• DESCRIPTION OF THE TASK:
Print the listing in its entirety and exactly, leaving out images.

• PROVIDED DATA:

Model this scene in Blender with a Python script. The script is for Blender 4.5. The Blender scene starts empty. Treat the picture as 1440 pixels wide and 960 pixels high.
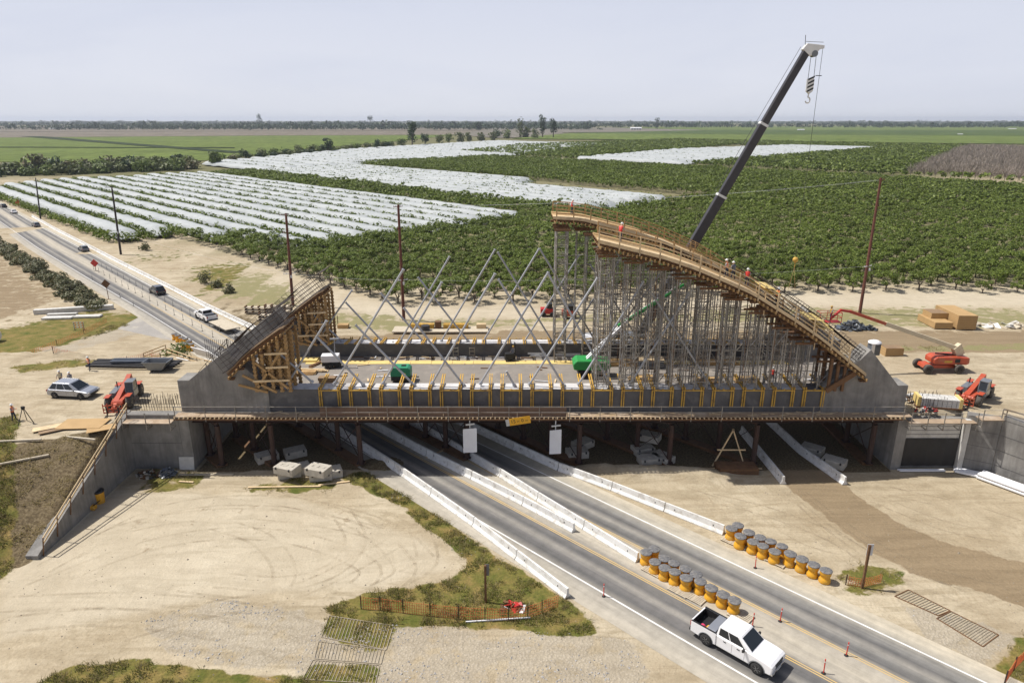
import bpy, bmesh, math, random
import numpy as np
from mathutils import Vector, Matrix, noise
rnd = random.Random(7)
SC = bpy.context.scene
COL = SC.collection
PI = math.pi
R2 = math.sqrt(2)
# ---------------------------------------------------------------- surveying helpers
F = 960.0; TH = math.radians(18.0); H = 34.0; CC, SS = math.cos(TH), math.sin(TH)
def G(px, py, z=0.0):                       # point of the photograph -> point on the ground of height z
    r = (px-720)/F; u = (480-py)/F; t = (H-z)/(SS-u*CC)
    return Vector((r*t, (CC+u*SS)*t, z))
def P(px, py, Y):                           # point of the photograph -> point on the upright plane y = Y
    r = (px-720)/F; u = (480-py)/F; t = Y/(CC+u*SS)
    return Vector((r*t, Y, H+t*(-SS+u*CC)))
def AB(a, b, z=0.0):                        # road grid: a across the road, b along it (away to the left)
    return Vector(((a-b)/R2, (a+b)/R2, z))
def lerp_tab(tab, b):
    if b <= tab[0][0]: return tab[0][1]
    for (b0,a0),(b1,a1) in zip(tab[:-1],tab[1:]):
        if b <= b1: return a0+(a1-a0)*(b-b0)/(b1-b0)
    (b0,a0),(b1,a1) = tab[-2:]; return a1+(a1-a0)*(b-b1)/(b1-b0)
ROAD_L = [(60,35.4),(103,37.4),(133,38.4),(173,39.0),(228,40.2),(298,43.3),(360,46.6)]
ROAD_R = [(60,45.7),(106,44.9),(124,45.3),(150,46.1),(186,47.4),(221,48.6),(286,50.8),(360,54.0)]
def warp(a, b):                              # nominal road coordinate -> real one (the highway bends and widens)
    l, r = lerp_tab(ROAD_L,b), lerp_tab(ROAD_R,b)
    if a <= 35.4: return a+l-35.4
    if a >= 45.7: return a+r-45.7
    return l+(a-35.4)*(r-l)/10.3
def bend(b): return (lerp_tab(ROAD_L,b)+lerp_tab(ROAD_R,b))/2-40.55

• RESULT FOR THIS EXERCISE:
Model this scene in Blender with a Python script. The script is for Blender 4.5. The Blender scene starts empty. Treat the picture as 1440 pixels wide and 960 pixels high.
import bpy, bmesh, math, random
import numpy as np
from mathutils import Vector, Matrix, noise
rnd = random.Random(7)
SC = bpy.context.scene
COL = SC.collection
PI = math.pi
R2 = math.sqrt(2)
# ---------------------------------------------------------------- surveying helpers
F = 960.0; TH = math.radians(18.0); H = 34.0; CC, SS = math.cos(TH), math.sin(TH)
def G(px, py, z=0.0):                       # point of the photograph -> point on the ground of height z
    r = (px-720)/F; u = (480-py)/F; t = (H-z)/(SS-u*CC)
    return Vector((r*t, (CC+u*SS)*t, z))
def P(px, py, Y):                           # point of the photograph -> point on the upright plane y = Y
    r = (px-720)/F; u = (480-py)/F; t = Y/(CC+u*SS)
    return Vector((r*t, Y, H+t*(-SS+u*CC)))
def AB(a, b, z=0.0):                        # road grid: a across the road, b along it (away to the left)
    return Vector(((a-b)/R2, (a+b)/R2, z))
def lerp_tab(tab, b):
    if b <= tab[0][0]: return tab[0][1]
    for (b0,a0),(b1,a1) in zip(tab[:-1],tab[1:]):
        if b <= b1: return a0+(a1-a0)*(b-b0)/(b1-b0)
    (b0,a0),(b1,a1) = tab[-2:]; return a1+(a1-a0)*(b-b1)/(b1-b0)
ROAD_L = [(60,35.4),(103,37.4),(133,38.4),(173,39.0),(228,40.2),(298,43.3),(360,46.6)]
ROAD_R = [(60,45.7),(106,44.9),(124,45.3),(150,46.1),(186,47.4),(221,48.6),(286,50.8),(360,54.0)]
def warp(a, b):                              # nominal road coordinate -> real one (the highway bends and widens)
    l, r = lerp_tab(ROAD_L,b), lerp_tab(ROAD_R,b)
    if a <= 35.4: return a+l-35.4
    if a >= 45.7: return a+r-45.7
    return l+(a-35.4)*(r-l)/10.3
def bend(b): return (lerp_tab(ROAD_L,b)+lerp_tab(ROAD_R,b))/2-40.55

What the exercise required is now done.